Can Mike Brown Tap Into Lamar Odom’s Versatility?

Darius Soriano —  August 1, 2011

From the limited exposure we’ve had to Mike Brown via press conferences and sit down interviews, we’ve learned a few things about what he plans to do with the current Laker roster on the offensive side of the ball. He will implore the team to play a bit faster by having his guys push the ball up court and initiate the offense quicker. He wants to get Kobe the ball “in his spots” in order to maximize his effectiveness. He plans to utilize some of the offensive sets from his days as a Spurs assistant coach to take advantage of his twin towers of Pau Gasol and Andrew Bynum. And while all of this sounds great – after all, these are the key players to the Lakers’ offensive attack – one name we haven’t heard come out of Mike Brown’s mouth very often is Lamar Odom.

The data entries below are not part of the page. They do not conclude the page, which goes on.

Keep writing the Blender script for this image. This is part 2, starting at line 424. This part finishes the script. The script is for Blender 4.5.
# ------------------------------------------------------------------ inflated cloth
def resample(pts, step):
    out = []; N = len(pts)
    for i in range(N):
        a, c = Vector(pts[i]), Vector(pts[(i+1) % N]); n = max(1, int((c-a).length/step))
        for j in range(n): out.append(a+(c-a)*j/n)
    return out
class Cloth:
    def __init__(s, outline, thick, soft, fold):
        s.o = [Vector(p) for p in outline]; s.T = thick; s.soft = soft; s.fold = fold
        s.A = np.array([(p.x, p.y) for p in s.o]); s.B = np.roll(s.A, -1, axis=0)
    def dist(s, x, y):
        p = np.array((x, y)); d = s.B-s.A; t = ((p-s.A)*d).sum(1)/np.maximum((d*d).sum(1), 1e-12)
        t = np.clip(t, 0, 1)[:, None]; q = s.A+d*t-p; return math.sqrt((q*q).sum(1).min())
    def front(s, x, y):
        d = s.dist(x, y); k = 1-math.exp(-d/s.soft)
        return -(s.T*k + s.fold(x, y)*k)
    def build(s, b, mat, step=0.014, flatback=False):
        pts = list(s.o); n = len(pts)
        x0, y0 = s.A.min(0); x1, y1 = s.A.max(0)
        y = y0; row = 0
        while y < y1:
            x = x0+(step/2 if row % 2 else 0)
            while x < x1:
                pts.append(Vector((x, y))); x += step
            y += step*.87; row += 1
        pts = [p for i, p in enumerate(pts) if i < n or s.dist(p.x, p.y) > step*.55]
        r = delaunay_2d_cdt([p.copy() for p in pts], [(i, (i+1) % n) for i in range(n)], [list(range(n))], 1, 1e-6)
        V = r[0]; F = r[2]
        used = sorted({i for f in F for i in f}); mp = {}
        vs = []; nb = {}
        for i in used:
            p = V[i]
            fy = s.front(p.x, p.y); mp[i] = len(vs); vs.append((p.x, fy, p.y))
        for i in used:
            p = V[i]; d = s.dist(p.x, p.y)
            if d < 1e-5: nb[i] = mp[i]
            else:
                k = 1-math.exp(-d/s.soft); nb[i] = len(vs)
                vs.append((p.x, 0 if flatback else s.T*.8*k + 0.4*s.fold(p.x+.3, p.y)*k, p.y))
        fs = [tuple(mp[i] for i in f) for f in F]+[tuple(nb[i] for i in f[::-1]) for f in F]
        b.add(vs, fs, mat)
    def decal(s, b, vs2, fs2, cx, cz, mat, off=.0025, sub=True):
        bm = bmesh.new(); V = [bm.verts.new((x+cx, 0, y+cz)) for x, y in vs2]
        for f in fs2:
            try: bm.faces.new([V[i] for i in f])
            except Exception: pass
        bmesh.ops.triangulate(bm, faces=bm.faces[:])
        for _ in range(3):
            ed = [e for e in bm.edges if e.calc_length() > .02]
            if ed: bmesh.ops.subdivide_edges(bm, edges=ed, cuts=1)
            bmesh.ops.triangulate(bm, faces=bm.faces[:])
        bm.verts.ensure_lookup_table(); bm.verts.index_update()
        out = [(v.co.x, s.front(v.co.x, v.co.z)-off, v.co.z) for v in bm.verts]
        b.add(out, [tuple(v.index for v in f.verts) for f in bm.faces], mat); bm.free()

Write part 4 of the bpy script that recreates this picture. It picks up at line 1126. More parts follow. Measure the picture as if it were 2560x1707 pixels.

But make no mistake, Lamar Odom will need to be involved for the Lakers to truly excel on offense.

In the past 4 seasons Odom has been a key contributor on offense, using his well rounded game to both be a complimentary player and a primary option in the Lakers’ offensive sets. Phil Jackson used Odom’s versatility expertly by having him initiate the triangle offense, run pick and rolls as both a ball handler and a finisher, play off the ball as a slasher, post up smaller players, isolate slower defenders, push the ball as a middle man on the break, and space the floor in lineups where Kobe and either Gasol or Bynum worked the post. Odom’s ability to do all of these things effectively gave him immense value and created a variety of mismatches whenever he was on the court.

However, as the Lakers transition away from the Triangle and into a more traditional offense it’s fair to ask how Odom will fit into this new scheme. Some open questions:

  • Will Odom still have a lot of ball handling responsibilities?
  • Will Odom still initiate the offense?
  • Will Odom work more as a post player ala Gasol and Bynum or more as a perimeter power forward?
  • Will Odom have the freedom to still push the ball in transition or will he be bottled into the more traditional role of a big man?

As of today, we don’t have answers to these questions but I can only hope that we can say “yes” to all of the above. Odom’s versatility is his biggest asset on this team and putting him in positions to explore his full skill set is the best way to maximize his value. Mike Brown has spoken extensively about trying to get the most out of his players, but doing that with Odom may be his most difficult job as an X’s and O’s practitioner next year.

Understand that Odom was the Lakers best pick and roll player last year when you combine the ability to initiate and finish in the set. His ability to create off the dribble for himself or his teammates is second to only Kobe and his instincts on when to pass and when to shoot probably surpass #24’s. Odom works effectively in space with and without the ball and getting him moving into the free space to take advantage of the attention Kobe/Gasol/Bynum draw is one of the best ways to create high percentage shots without having to run an actual play. Not to mention he’s one of the team’s best offensive rebounders so putting him in position to still attack the glass is also a key.

Can Mike Brown’s offense do all of these things for Odom; can his sets put Odom in positions to utilize such a wide variety of skills? The triangle naturally set Odom up to use all his natural ability by limiting the play calls and letting the players read and react to the defense. This let the players’ ability take over and put their versatility on full display. On any given possession Odom would bring the ball up and then shift from the two guard front to the to the wing; he’d set up shop at the elbow or sink into the short corner; he’d work to the middle of the paint off flashes and dive cuts, doing it all based off what the D was doing. On one side of the floor he’d be involved in a pick and roll with one of the big men, making an entry pass and then cutting to the rim looking for an easy score or setting up for the offensive rebound. On another possession he’d isolate at the top of the key in a 1-4 set or hang back behind the arc and shoot the long ball. But in Mike Brown’s O – one in which he’s stated the PG, SG, and SF are interchangeable parts as initiators and where big men are post up players and screeners – where does Odom fit in?

Will he play like a guard? Like a big man? Can he do both for Brown like he did for Phil?

Carving out a role will be key, but in an offensive system where players usually play more conventional roles it will be interesting to see how one of the more unconventional players in the league is used. As a power forward, Odom can do it all but what will his coach ask him to do? And when he asks him, will it stifle his skill set or allow it to flourish? Right now, I have my questions and concerns as to how this will actually play out. We’ll know more when the games start, but the fact is we’ll have to wait because Mike Brown isn’t offering any clues as to how the versatility of Odom will be tapped into.